Goal =
Repeat everything from the first line of the listing below through the line that contains "return m, nt, nt.nodes['Principled BSDF']", exactly. Leave out pictures.

Raw data =
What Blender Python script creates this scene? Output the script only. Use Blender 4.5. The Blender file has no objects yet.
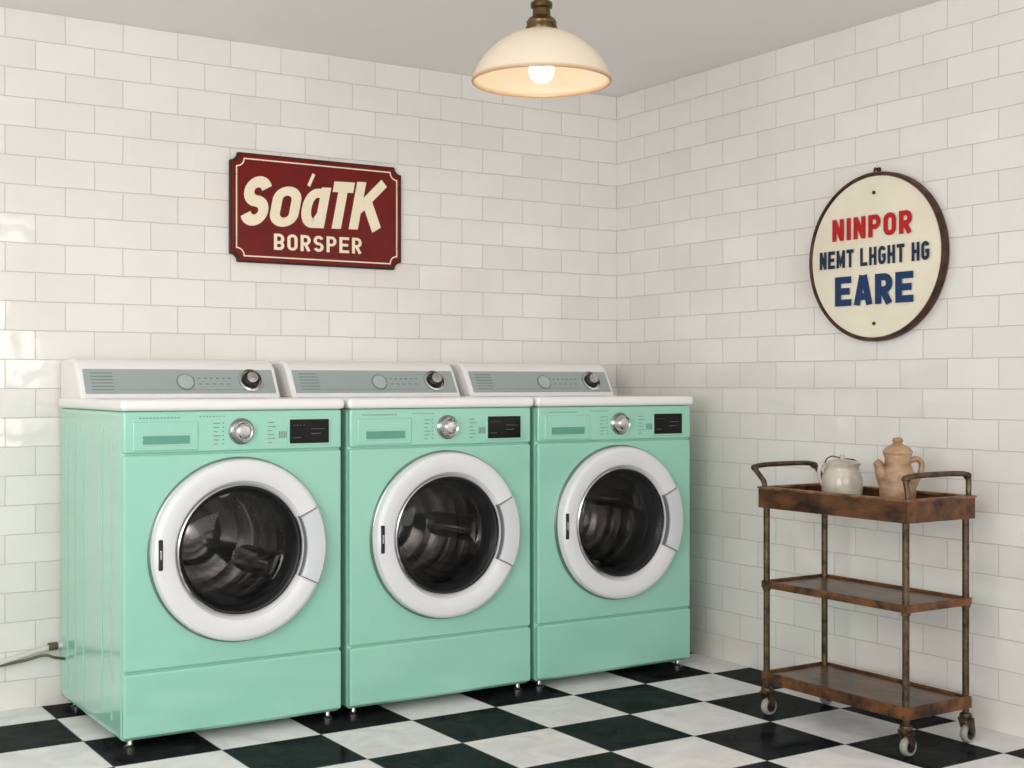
import bpy, bmesh, math, random
from mathutils import Vector, Matrix
random.seed(3)
S = bpy.context.scene
S.view_settings.view_transform = 'Standard'
S.view_settings.look = 'None'
COL = S.collection
PI = math.pi
# ------------------------------------------------------------------ materials
def srgb(r, g, b):
    f = lambda c: (c/255/12.92) if c/255 <= 0.04045 else ((c/255+0.055)/1.055)**2.4
    return (f(r), f(g), f(b), 1)

def new_mat(name):
    m = bpy.data.materials.new(name); m.use_nodes = True
    nt = m.node_tree
    return m, nt, nt.nodes['Principled BSDF']

def mat(name, col, rough=0.4, metal=0.0, var=0.0, vscale=8.0, bump=0.0, bscale=40.0, col2=None, coat=0.0, emis=None, estr=0.0, stretch=None, spec=0.5):
    m, nt, b = new_mat(name)
    b.inputs['Base Color'].default_value = col
    b.inputs['Roughness'].default_value = rough
    b.inputs['Metallic'].default_value = metal
    b.inputs['Coat Weight'].default_value = coat
    b.inputs['Coat Roughness'].default_value = 0.06
    b.inputs['Specular IOR Level'].default_value = spec
    if emis:
        b.inputs['Emission Color'].default_value = emis
        b.inputs['Emission Strength'].default_value = estr
    tc = nt.nodes.new('ShaderNodeTexCoord')
    mp = nt.nodes.new('ShaderNodeMapping')
    if stretch: mp.inputs['Scale'].default_value = stretch
    nt.links.new(tc.outputs['Object'], mp.inputs['Vector'])
    if var > 0 or col2:
        n = nt.nodes.new('ShaderNodeTexNoise'); n.inputs['Scale'].default_value = vscale
        n.inputs['Detail'].default_value = 6; n.inputs['Roughness'].default_value = 0.6
        nt.links.new(mp.outputs[0], n.inputs['Vector'])
        r = nt.nodes.new('ShaderNodeValToRGB')
        c2 = col2 if col2 else tuple([c*(1-var) for c in col[:3]]+[1])
        r.color_ramp.elements[0].position = 0.35; r.color_ramp.elements[0].color = c2
        r.color_ramp.elements[1].position = 0.62; r.color_ramp.elements[1].color = col
        nt.links.new(n.outputs['Fac'], r.inputs[0]); nt.links.new(r.outputs[0], b.inputs['Base Color'])
    if bump > 0:
        n2 = nt.nodes.new('ShaderNodeTexNoise'); n2.inputs['Scale'].default_value = bscale
        n2.inputs['Detail'].default_value = 4
        nt.links.new(mp.outputs[0], n2.inputs['Vector'])
        bp = nt.nodes.new('ShaderNodeBump'); bp.inputs['Strength'].default_value = bump
        bp.inputs['Distance'].default_value = 0.003
        nt.links.new(n2.outputs['Fac'], bp.inputs['Height']); nt.links.new(bp.outputs[0], b.inputs['Normal'])
    return m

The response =
What Blender Python script creates this scene? Output the script only. Use Blender 4.5. The Blender file has no objects yet.
import bpy, bmesh, math, random
from mathutils import Vector, Matrix
random.seed(3)
S = bpy.context.scene
S.view_settings.view_transform = 'Standard'
S.view_settings.look = 'None'
COL = S.collection
PI = math.pi
# ------------------------------------------------------------------ materials
def srgb(r, g, b):
    f = lambda c: (c/255/12.92) if c/255 <= 0.04045 else ((c/255+0.055)/1.055)**2.4
    return (f(r), f(g), f(b), 1)

def new_mat(name):
    m = bpy.data.materials.new(name); m.use_nodes = True
    nt = m.node_tree
    return m, nt, nt.nodes['Principled BSDF']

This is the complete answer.